## STATED EXERCISE
Extract each line of the material that follows exactly and omit its pictures.

## RECORDS SUPPLIED
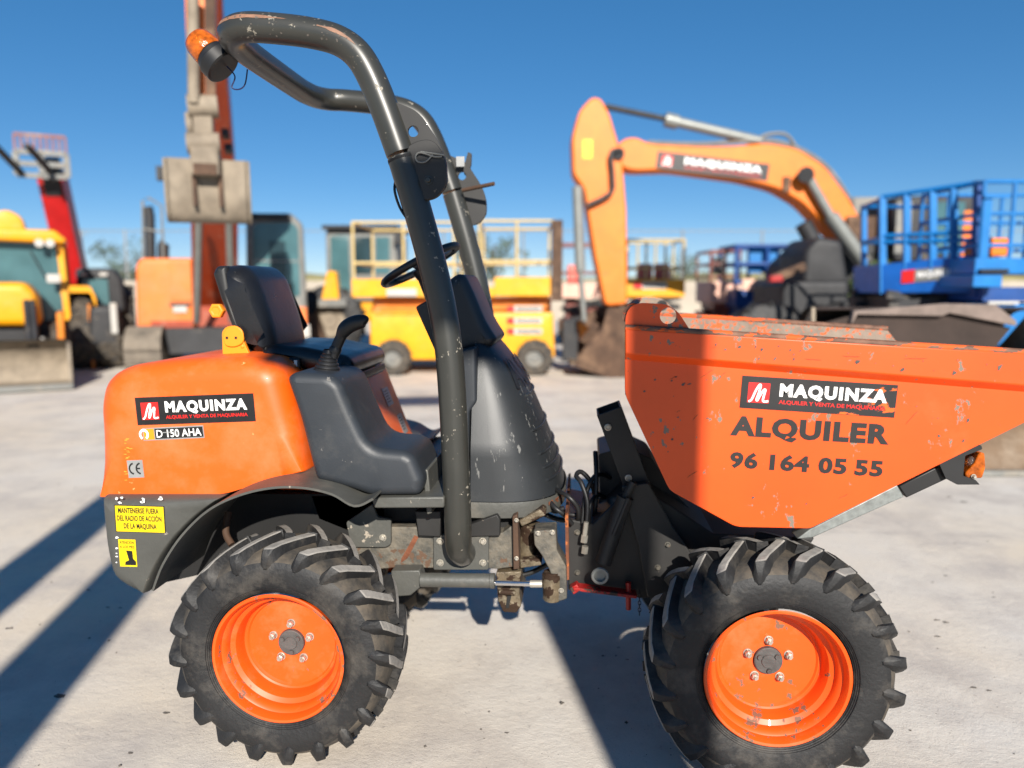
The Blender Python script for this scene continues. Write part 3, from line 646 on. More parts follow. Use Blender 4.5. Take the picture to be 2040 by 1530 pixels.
# beacon
bc, bt = P(434, 122, .33), P(386, 74, .33); ax = (bt - bc).normalized(); L_ = (bt - bc).length
bcn = MB().lathe([(-.03, .0), (-.03, .056), (-.025, .061), (.01, .061), (.014, .055), (.03, .052), (.034, .044)], bc, ax, 32, False, True).build('beacon', 'black_plastic', D, 40)
MB().lathe([(.034, .049), (.038, .051), (.06, .05), (.085, .047), (.1, .04), (.11, .024), (.112, .0)], bc, ax, 32).build('beacon_lens', 'amber', bcn, 50)
MB().lathe([(.04, .02), (.09, .02), (.092, 0)], bc, ax, 12).build('beacon_lamp', 'chrome', bcn, 40)
MB().bar(bc + Vector((.02, 0, .01)), P(470, 96, .36), .03, .012).build('beacon_bracket', 'dark_frame', bcn, 30)
MB().tube(spline([P(452, 132, .33), P(468, 152, .33), P(462, 174, .33), P(476, 178, .33), P(488, 168, .33), P(493, 138, .33)], 6), .0022, 6).build('lamp_cable', 'wire_blue', bcn, 50)

# ---- steering wheel and dash
sc_ = P(838, 528, .63); su = Vector((math.cos(R(28)), 0, math.sin(R(28)))); sv = Vector((0, 1, 0)); sn = su.cross(sv)
sw = MB().tube([sc_ + (su * math.cos(a) + sv * math.sin(a)) * .148 for a in [2 * math.pi * k / 48 for k in range(48)]], .0135, 12, closed=True).build('steering_wheel', 'black_plastic', D, 60)
sh = MB()
for a in (0, 2.1, 4.2): sh.bar(sc_ - sn * (.02 if sn.z > 0 else -.02), sc_ + (su * math.cos(a + .5) + sv * math.sin(a + .5)) * .142, .03, .008)
sh.lathe([(-.03, .03), (.0, .035), (.008, .02), (.008, 0)], sc_ - Vector((0, 0, .015)), (-math.sin(R(28)), 0, math.cos(R(28))), 20, True).build('wheel_spokes', 'black_plastic', sw, 40)
MB().tube([sc_ - Vector((0, 0, .01)), P(880, 640, .63)], .026, 14).build('steering_column', 'black_plastic', D, 40)

# ---- front cowl
CY, NS, NZ = .66, 28, 12
prof = [(985, 672), (1003, 690), (1028, 722), (1052, 762), (1072, 806), (1090, 850), (1105, 890), (1117, 925), (1124, 955)]
prof3 = spline([P(a, b, CY) for a, b in prof], 3)
xl = P(938, 800, .36).x
def ringpts(x1, z, wv, x0=None, grow=0):
    x0 = xl if x0 is None else x0; out = []
    for k in range(NS + 1):
        a = -math.pi / 2 + math.pi * k / NS; ca, sa = math.cos(a), math.sin(a)
        out.append((x0 + (x1 - x0 + grow) * max(0, ca) ** .62, CY + (wv + grow) * (1 if sa > 0 else -1) * abs(sa) ** .72, z))
    return out
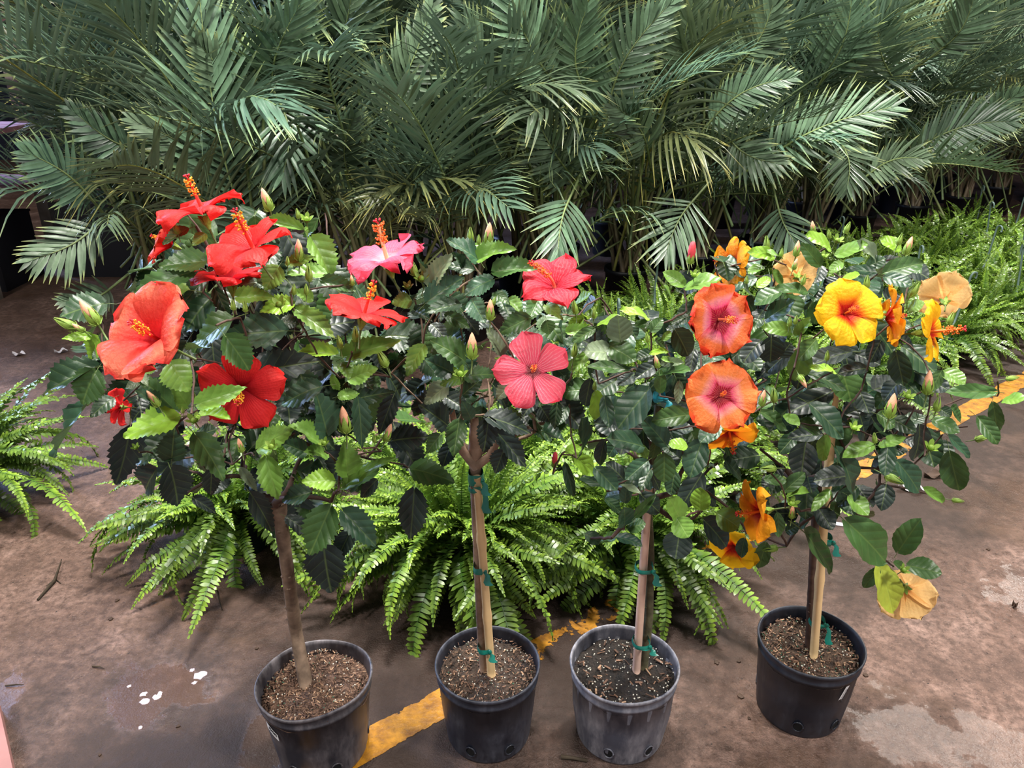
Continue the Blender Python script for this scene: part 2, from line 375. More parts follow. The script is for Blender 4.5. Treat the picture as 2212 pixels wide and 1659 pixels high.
# worn yellow line painted on the floor
def paint_mat():
    k = NT('worn_yellow_paint'); tc = k.N('ShaderNodeTexCoord'); ob = tc.outputs['Object']
    sp = k.N('ShaderNodeSeparateXYZ'); k.L(tc.outputs['UV'], sp.inputs[0])
    n = k.noise(ob, 9, 7, .68); n2 = k.noise(ob, 45, 4, .6)
    e = k.math('ABSOLUTE', k.math('SUBTRACT', sp.outputs[1], .5))
    wear = k.ramp(sp.outputs[0], [(0, BW(0.02)), (.075, BW(.0)), (.105, BW(.15)), (.30, BW(.16)), (.42, BW(.02)), (1, BW(0))])
    th = k.math('ADD', k.math('SUBTRACT', n, k.math('MULTIPLY', k.math('POWER', k.math('MULTIPLY', e, 2), 8), .16)), k.math('MULTIPLY', k.math('SUBTRACT', n2, .5), .1))
    a = k.math('GREATER_THAN', k.math('SUBTRACT', th, wear), .345)
    col = k.mix(k.ramp(k.noise(ob, 24, 6, .7), [(.35, BW(0)), (.7, BW(1))]), rgb(128, 82, 24), rgb(204, 142, 32))
    col = k.mix(k.ramp(n2, [(.62, BW(0)), (.72, BW(1))]), col, rgb(105, 74, 40))
    k.L(col, k.b.inputs['Base Color']); k.b.inputs['Roughness'].default_value = .4; k.L(a, k.b.inputs['Alpha'])
    k.bump(k.noise(ob, 60, 5, .7), .4, .006); return k.m
e_ = V((.799, .601, 0)); n_ = V((-.601, .799, 0)); L0 = V((-.286, 1.544, 0))
m = MB(); P = []; uvs = []
for i in range(121):
    s = -.33 + i * 7.3 / 120
    P.append([L0 + e_ * s + n_ * (v * .10 - .05) + V((0, 0, .0015)) for v in (0, .25, .5, .75, 1)])
    uvs.append([(i / 120, v) for v in (0, .25, .5, .75, 1)])
m.grid(P, uvs); m.obj('floor_marking_line', paint_mat(), kind='structure', label='worn yellow line painted on the wet concrete floor')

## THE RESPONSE
The Blender Python script for this scene continues. Write part 3, from line 646 on. More parts follow. Use Blender 4.5. Take the picture to be 2040 by 1530 pixels.
# beacon
bc, bt = P(434, 122, .33), P(386, 74, .33); ax = (bt - bc).normalized(); L_ = (bt - bc).length
bcn = MB().lathe([(-.03, .0), (-.03, .056), (-.025, .061), (.01, .061), (.014, .055), (.03, .052), (.034, .044)], bc, ax, 32, False, True).build('beacon', 'black_plastic', D, 40)
MB().lathe([(.034, .049), (.038, .051), (.06, .05), (.085, .047), (.1, .04), (.11, .024), (.112, .0)], bc, ax, 32).build('beacon_lens', 'amber', bcn, 50)
MB().lathe([(.04, .02), (.09, .02), (.092, 0)], bc, ax, 12).build('beacon_lamp', 'chrome', bcn, 40)
MB().bar(bc + Vector((.02, 0, .01)), P(470, 96, .36), .03, .012).build('beacon_bracket', 'dark_frame', bcn, 30)
MB().tube(spline([P(452, 132, .33), P(468, 152, .33), P(462, 174, .33), P(476, 178, .33), P(488, 168, .33), P(493, 138, .33)], 6), .0022, 6).build('lamp_cable', 'wire_blue', bcn, 50)

# ---- steering wheel and dash
sc_ = P(838, 528, .63); su = Vector((math.cos(R(28)), 0, math.sin(R(28)))); sv = Vector((0, 1, 0)); sn = su.cross(sv)
sw = MB().tube([sc_ + (su * math.cos(a) + sv * math.sin(a)) * .148 for a in [2 * math.pi * k / 48 for k in range(48)]], .0135, 12, closed=True).build('steering_wheel', 'black_plastic', D, 60)
sh = MB()
for a in (0, 2.1, 4.2): sh.bar(sc_ - sn * (.02 if sn.z > 0 else -.02), sc_ + (su * math.cos(a + .5) + sv * math.sin(a + .5)) * .142, .03, .008)
sh.lathe([(-.03, .03), (.0, .035), (.008, .02), (.008, 0)], sc_ - Vector((0, 0, .015)), (-math.sin(R(28)), 0, math.cos(R(28))), 20, True).build('wheel_spokes', 'black_plastic', sw, 40)
MB().tube([sc_ - Vector((0, 0, .01)), P(880, 640, .63)], .026, 14).build('steering_column', 'black_plastic', D, 40)

# ---- front cowl
CY, NS, NZ = .66, 28, 12
prof = [(985, 672), (1003, 690), (1028, 722), (1052, 762), (1072, 806), (1090, 850), (1105, 890), (1117, 925), (1124, 955)]
prof3 = spline([P(a, b, CY) for a, b in prof], 3)
xl = P(938, 800, .36).x
def ringpts(x1, z, wv, x0=None, grow=0):
    x0 = xl if x0 is None else x0; out = []
    for k in range(NS + 1):
        a = -math.pi / 2 + math.pi * k / NS; ca, sa = math.cos(a), math.sin(a)
        out.append((x0 + (x1 - x0 + grow) * max(0, ca) ** .62, CY + (wv + grow) * (1 if sa > 0 else -1) * abs(sa) ** .72, z))
    return out
Continue the Blender Python script for this scene: part 2, from line 375. More parts follow. The script is for Blender 4.5. Treat the picture as 2212 pixels wide and 1659 pixels high.
# worn yellow line painted on the floor
def paint_mat():
    k = NT('worn_yellow_paint'); tc = k.N('ShaderNodeTexCoord'); ob = tc.outputs['Object']
    sp = k.N('ShaderNodeSeparateXYZ'); k.L(tc.outputs['UV'], sp.inputs[0])
    n = k.noise(ob, 9, 7, .68); n2 = k.noise(ob, 45, 4, .6)
    e = k.math('ABSOLUTE', k.math('SUBTRACT', sp.outputs[1], .5))
    wear = k.ramp(sp.outputs[0], [(0, BW(0.02)), (.075, BW(.0)), (.105, BW(.15)), (.30, BW(.16)), (.42, BW(.02)), (1, BW(0))])
    th = k.math('ADD', k.math('SUBTRACT', n, k.math('MULTIPLY', k.math('POWER', k.math('MULTIPLY', e, 2), 8), .16)), k.math('MULTIPLY', k.math('SUBTRACT', n2, .5), .1))
    a = k.math('GREATER_THAN', k.math('SUBTRACT', th, wear), .345)
    col = k.mix(k.ramp(k.noise(ob, 24, 6, .7), [(.35, BW(0)), (.7, BW(1))]), rgb(128, 82, 24), rgb(204, 142, 32))
    col = k.mix(k.ramp(n2, [(.62, BW(0)), (.72, BW(1))]), col, rgb(105, 74, 40))
    k.L(col, k.b.inputs['Base Color']); k.b.inputs['Roughness'].default_value = .4; k.L(a, k.b.inputs['Alpha'])
    k.bump(k.noise(ob, 60, 5, .7), .4, .006); return k.m
e_ = V((.799, .601, 0)); n_ = V((-.601, .799, 0)); L0 = V((-.286, 1.544, 0))
m = MB(); P = []; uvs = []
for i in range(121):
    s = -.33 + i * 7.3 / 120
    P.append([L0 + e_ * s + n_ * (v * .10 - .05) + V((0, 0, .0015)) for v in (0, .25, .5, .75, 1)])
    uvs.append([(i / 120, v) for v in (0, .25, .5, .75, 1)])
m.grid(P, uvs); m.obj('floor_marking_line', paint_mat(), kind='structure', label='worn yellow line painted on the wet concrete floor')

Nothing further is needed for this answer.